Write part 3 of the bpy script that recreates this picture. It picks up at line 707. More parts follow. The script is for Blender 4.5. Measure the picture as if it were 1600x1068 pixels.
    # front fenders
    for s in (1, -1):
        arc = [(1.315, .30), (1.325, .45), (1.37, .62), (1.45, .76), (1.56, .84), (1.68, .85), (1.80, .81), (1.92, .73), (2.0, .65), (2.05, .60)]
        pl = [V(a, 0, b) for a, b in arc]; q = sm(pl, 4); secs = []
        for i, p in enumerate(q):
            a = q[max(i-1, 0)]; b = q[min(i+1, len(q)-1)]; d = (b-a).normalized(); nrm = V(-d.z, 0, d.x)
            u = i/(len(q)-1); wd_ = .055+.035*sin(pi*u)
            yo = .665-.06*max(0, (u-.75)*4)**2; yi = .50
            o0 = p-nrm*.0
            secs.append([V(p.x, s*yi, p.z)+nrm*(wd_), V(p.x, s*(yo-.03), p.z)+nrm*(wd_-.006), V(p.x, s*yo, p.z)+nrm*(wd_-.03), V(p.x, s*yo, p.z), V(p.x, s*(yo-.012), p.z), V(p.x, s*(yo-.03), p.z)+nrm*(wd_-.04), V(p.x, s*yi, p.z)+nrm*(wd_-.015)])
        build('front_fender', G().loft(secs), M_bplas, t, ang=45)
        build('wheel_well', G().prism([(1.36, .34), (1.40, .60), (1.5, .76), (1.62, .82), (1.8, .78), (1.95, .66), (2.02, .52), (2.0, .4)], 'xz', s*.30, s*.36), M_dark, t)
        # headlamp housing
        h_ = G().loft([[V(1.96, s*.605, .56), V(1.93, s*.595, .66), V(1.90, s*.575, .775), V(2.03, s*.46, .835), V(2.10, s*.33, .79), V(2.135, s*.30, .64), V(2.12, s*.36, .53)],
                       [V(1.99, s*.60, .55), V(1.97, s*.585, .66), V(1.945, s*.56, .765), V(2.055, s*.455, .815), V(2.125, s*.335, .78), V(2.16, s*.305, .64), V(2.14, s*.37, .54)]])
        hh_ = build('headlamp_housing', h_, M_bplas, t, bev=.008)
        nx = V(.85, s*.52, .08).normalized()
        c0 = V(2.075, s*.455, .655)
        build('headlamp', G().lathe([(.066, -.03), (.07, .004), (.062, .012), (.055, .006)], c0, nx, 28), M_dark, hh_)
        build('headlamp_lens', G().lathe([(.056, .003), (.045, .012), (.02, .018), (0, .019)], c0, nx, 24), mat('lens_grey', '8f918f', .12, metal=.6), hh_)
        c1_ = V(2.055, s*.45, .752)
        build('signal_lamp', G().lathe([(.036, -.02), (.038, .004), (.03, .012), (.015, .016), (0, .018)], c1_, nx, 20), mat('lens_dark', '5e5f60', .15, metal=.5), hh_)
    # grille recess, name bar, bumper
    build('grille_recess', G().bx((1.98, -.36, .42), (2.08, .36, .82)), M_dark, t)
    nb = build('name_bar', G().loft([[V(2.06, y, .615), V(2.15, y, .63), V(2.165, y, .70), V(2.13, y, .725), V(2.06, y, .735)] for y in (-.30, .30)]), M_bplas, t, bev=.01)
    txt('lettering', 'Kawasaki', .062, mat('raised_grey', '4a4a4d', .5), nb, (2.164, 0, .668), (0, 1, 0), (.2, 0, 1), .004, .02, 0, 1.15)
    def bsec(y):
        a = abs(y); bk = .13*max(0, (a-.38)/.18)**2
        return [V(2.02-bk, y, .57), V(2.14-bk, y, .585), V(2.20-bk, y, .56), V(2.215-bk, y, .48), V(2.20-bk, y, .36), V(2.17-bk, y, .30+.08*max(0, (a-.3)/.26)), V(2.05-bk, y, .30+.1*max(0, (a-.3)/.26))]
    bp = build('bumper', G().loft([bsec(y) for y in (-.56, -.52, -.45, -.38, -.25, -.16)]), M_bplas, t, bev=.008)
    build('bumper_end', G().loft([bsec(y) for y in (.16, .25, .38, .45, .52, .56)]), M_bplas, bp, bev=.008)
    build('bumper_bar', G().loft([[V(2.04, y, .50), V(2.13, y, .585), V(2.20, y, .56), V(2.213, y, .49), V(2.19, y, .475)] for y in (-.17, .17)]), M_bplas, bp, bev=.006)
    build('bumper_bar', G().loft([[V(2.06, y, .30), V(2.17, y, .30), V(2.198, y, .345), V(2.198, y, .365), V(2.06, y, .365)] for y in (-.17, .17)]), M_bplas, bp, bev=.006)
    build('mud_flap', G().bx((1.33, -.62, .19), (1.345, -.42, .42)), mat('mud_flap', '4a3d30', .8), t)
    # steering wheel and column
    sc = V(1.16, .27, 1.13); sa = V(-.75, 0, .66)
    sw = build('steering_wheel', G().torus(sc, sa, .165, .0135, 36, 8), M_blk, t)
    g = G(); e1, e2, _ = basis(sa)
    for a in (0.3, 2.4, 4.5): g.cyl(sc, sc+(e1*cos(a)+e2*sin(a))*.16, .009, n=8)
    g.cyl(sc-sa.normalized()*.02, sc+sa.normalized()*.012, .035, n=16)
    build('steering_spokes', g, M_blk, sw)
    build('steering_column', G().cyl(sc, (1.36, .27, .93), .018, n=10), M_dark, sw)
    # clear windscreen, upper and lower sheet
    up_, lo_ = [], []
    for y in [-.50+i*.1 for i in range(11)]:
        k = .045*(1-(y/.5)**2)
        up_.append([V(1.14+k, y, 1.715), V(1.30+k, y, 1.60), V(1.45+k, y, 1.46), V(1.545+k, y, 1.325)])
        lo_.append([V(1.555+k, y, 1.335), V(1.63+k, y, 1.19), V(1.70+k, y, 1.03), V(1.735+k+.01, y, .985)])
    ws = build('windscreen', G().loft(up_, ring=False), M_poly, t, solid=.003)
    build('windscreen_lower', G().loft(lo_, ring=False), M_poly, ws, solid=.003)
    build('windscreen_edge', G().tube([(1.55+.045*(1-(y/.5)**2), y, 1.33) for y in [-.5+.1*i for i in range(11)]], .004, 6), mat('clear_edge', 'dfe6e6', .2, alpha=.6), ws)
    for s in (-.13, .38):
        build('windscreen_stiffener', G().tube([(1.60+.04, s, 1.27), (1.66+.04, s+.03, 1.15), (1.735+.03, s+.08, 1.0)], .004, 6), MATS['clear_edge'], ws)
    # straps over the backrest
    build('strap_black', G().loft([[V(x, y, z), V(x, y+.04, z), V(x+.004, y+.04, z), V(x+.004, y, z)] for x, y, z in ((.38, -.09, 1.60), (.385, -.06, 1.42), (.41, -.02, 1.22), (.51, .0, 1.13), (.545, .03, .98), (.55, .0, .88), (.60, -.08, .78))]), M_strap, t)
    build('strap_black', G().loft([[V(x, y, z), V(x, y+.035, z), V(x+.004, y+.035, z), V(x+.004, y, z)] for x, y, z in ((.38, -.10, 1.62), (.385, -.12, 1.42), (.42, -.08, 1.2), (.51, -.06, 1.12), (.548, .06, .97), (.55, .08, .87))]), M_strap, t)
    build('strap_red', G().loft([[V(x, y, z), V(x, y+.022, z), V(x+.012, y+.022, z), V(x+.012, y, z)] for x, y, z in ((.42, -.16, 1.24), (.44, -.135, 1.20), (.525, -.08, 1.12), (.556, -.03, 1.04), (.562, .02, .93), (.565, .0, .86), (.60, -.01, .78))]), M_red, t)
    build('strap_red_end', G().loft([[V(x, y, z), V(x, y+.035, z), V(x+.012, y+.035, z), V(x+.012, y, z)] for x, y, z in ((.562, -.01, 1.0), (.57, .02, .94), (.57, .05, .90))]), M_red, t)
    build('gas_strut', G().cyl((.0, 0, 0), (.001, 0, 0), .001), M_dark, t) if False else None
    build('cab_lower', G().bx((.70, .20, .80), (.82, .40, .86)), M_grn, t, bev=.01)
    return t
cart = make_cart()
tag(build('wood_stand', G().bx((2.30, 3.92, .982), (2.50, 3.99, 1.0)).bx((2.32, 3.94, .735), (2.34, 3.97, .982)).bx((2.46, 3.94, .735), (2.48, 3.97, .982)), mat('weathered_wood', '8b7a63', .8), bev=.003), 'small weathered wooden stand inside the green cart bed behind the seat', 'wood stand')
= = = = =
◆ What to produce:
Write out exactly, please, the lines beginning at the start of the material and ending with the line that holds "build('front_fender', G().loft(secs), M_bplas, t, ang=45)", both included.

◆ Answer below:
Write part 3 of the bpy script that recreates this picture. It picks up at line 707. More parts follow. The script is for Blender 4.5. Measure the picture as if it were 1600x1068 pixels.
    # front fenders
    for s in (1, -1):
        arc = [(1.315, .30), (1.325, .45), (1.37, .62), (1.45, .76), (1.56, .84), (1.68, .85), (1.80, .81), (1.92, .73), (2.0, .65), (2.05, .60)]
        pl = [V(a, 0, b) for a, b in arc]; q = sm(pl, 4); secs = []
        for i, p in enumerate(q):
            a = q[max(i-1, 0)]; b = q[min(i+1, len(q)-1)]; d = (b-a).normalized(); nrm = V(-d.z, 0, d.x)
            u = i/(len(q)-1); wd_ = .055+.035*sin(pi*u)
            yo = .665-.06*max(0, (u-.75)*4)**2; yi = .50
            o0 = p-nrm*.0
            secs.append([V(p.x, s*yi, p.z)+nrm*(wd_), V(p.x, s*(yo-.03), p.z)+nrm*(wd_-.006), V(p.x, s*yo, p.z)+nrm*(wd_-.03), V(p.x, s*yo, p.z), V(p.x, s*(yo-.012), p.z), V(p.x, s*(yo-.03), p.z)+nrm*(wd_-.04), V(p.x, s*yi, p.z)+nrm*(wd_-.015)])
        build('front_fender', G().loft(secs), M_bplas, t, ang=45)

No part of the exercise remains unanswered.